Autres entrants sur le marché des podcasts, des médias installés qui ne viennent pas du monde de l’audio et qui voient dans ce type de format une diversification intéressante à moindres coûts. Aux États-Unis, le New York Times a annoncé au printemps qu’il constituait une équipe à cet effet, avec pour projet de lancer plusieurs émissions dans les mois qui viennent. Avant lui, le Wall Street Journal et le Guardian avaient déjà constitué une offre de podcasts, tout comme le groupe Slate, qui a créé il y a un peu plus d’un an la plateforme Panoply.

Liberté de ton

La version française de Slate s’inscrit dans la même tendance avec le lancement le 16 juin prochain de deux programmes, une émission mensuelle sur la parentalité et un format narratif quinzomadaire proche des séries radiophoniques américaines, lancés en partenariat avec l’éditeur de livres audio Audible. «Nous sommes ici dans le défrichage de nouveaux territoires. Il faudra du temps pour que les habitudes se prennent», souligne Boris Razon, directeur de la rédaction. «Nous voulons apporter au podcast la liberté de ton et d’écriture inhérente au web.
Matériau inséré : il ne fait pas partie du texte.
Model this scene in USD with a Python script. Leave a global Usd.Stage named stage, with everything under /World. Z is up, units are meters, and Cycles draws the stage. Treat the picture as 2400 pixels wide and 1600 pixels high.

Ce format s’inscrit dans la même veine que les blogs, qui informent d’une manière très personnelle en contournant les marques média installées», ajoute Charlotte Pudlowski, rédactrice en chef adjointe. À l’occasion de sa refonte cet été, le site Atlantico va lui aussi développer une offre de podcasts, moins chers à produire que la vidéo.

Reste à savoir quelle peut être la monétisation de ces nouveaux formats. «À quelques exceptions près, le modèle du podcast est gratuit pour l’utilisateur. La monétisation de nos podcasts reposera sur le parrainage et le contenu de marque, qu’il s’agisse de cobranding ou de contenus produits en marque blanche», avance Joël Ronez. À l’étranger, le magazine britannique Monocle a par exemple développé pour les marques BMW et UBS deux émissions en podcast, The Urbanist et The Bulletin. «Nous ne sommes pas ici dans une logique de reach mais d’opérations spéciales, pour des marques qui cherchent à s’approprier un territoire et travailler sur la proximité de valeurs, avec un objectif d’engagement», estime Julien Féré, directeur des stratégies chez KR Media. «La monétisation par pré-roll ou sponsoring est un modèle archaïque. Les marques doivent créer des contenus autour de leurs centres d’intérêt et le podcast peut en faire partie», juge pour sa part Daniel Bô, PDG de l’agence Quali Quanti.